Locate the line containing "board(0, -12.0)" in the data below. Reproduce it and every following line up to the end, exactly as given.

-------

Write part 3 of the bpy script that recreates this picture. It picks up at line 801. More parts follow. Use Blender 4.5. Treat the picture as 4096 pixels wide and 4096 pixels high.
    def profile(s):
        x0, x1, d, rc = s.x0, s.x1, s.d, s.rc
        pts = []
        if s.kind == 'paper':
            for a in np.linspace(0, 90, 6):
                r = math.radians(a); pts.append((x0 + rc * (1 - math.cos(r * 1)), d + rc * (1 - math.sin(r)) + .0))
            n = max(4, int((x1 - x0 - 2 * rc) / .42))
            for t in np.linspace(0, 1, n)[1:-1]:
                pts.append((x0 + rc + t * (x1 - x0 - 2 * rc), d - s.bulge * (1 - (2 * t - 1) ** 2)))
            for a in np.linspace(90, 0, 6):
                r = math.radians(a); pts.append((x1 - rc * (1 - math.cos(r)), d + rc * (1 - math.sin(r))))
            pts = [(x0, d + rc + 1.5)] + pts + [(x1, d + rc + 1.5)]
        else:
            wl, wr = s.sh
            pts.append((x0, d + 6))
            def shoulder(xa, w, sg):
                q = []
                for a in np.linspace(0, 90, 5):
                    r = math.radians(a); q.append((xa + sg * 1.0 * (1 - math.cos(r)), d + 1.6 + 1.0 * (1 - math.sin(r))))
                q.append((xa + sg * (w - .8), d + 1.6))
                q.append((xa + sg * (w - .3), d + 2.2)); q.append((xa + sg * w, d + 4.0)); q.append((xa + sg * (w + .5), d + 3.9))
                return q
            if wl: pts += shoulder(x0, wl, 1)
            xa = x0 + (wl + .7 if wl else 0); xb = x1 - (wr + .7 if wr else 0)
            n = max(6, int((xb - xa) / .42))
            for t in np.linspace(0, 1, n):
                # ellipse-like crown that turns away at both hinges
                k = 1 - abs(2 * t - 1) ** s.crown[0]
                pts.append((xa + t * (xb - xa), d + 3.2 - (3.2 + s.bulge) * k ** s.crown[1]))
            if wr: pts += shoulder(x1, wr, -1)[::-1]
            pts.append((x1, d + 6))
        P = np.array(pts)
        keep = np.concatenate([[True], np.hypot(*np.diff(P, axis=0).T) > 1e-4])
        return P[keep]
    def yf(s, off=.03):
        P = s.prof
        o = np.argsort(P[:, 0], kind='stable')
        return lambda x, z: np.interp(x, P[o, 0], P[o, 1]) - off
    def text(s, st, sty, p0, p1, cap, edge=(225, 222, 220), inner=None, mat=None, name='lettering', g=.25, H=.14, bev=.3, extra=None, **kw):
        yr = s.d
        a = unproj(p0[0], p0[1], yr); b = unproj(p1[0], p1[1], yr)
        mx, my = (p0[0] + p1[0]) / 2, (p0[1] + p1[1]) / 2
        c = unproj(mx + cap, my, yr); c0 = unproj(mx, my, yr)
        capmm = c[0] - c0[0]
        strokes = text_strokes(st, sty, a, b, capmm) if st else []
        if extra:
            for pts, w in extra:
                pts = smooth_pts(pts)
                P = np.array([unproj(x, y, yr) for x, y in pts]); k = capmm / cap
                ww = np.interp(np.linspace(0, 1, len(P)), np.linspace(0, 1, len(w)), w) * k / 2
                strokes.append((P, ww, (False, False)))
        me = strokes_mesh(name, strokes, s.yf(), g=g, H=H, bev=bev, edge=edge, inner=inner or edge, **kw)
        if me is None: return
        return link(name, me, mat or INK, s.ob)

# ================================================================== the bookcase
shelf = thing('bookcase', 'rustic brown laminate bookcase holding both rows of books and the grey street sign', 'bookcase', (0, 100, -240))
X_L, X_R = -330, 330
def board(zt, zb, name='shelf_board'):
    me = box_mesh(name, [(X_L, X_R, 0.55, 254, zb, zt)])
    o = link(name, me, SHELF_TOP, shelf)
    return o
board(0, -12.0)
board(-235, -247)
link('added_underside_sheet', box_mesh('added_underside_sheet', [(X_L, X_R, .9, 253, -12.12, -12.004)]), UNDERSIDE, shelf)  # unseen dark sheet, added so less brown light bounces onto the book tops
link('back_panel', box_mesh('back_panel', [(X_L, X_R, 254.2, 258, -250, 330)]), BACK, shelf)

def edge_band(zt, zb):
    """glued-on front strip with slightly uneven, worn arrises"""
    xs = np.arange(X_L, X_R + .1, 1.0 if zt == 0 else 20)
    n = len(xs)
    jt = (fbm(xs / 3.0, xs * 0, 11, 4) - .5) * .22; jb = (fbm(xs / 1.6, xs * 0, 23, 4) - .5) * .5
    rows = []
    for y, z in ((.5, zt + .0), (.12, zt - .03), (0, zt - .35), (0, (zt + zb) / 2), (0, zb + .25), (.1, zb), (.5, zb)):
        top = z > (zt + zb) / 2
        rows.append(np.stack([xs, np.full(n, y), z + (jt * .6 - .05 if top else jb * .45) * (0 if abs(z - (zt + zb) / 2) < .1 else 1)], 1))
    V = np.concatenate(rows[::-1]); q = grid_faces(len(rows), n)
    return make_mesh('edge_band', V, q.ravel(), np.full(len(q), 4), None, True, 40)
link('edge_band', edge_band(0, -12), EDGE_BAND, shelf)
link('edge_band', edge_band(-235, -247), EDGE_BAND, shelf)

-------

= Finished task =
board(0, -12.0)
board(-235, -247)
link('added_underside_sheet', box_mesh('added_underside_sheet', [(X_L, X_R, .9, 253, -12.12, -12.004)]), UNDERSIDE, shelf)  # unseen dark sheet, added so less brown light bounces onto the book tops
link('back_panel', box_mesh('back_panel', [(X_L, X_R, 254.2, 258, -250, 330)]), BACK, shelf)

def edge_band(zt, zb):
    """glued-on front strip with slightly uneven, worn arrises"""
    xs = np.arange(X_L, X_R + .1, 1.0 if zt == 0 else 20)
    n = len(xs)
    jt = (fbm(xs / 3.0, xs * 0, 11, 4) - .5) * .22; jb = (fbm(xs / 1.6, xs * 0, 23, 4) - .5) * .5
    rows = []
    for y, z in ((.5, zt + .0), (.12, zt - .03), (0, zt - .35), (0, (zt + zb) / 2), (0, zb + .25), (.1, zb), (.5, zb)):
        top = z > (zt + zb) / 2
        rows.append(np.stack([xs, np.full(n, y), z + (jt * .6 - .05 if top else jb * .45) * (0 if abs(z - (zt + zb) / 2) < .1 else 1)], 1))
    V = np.concatenate(rows[::-1]); q = grid_faces(len(rows), n)
    return make_mesh('edge_band', V, q.ravel(), np.full(len(q), 4), None, True, 40)
link('edge_band', edge_band(0, -12), EDGE_BAND, shelf)
link('edge_band', edge_band(-235, -247), EDGE_BAND, shelf)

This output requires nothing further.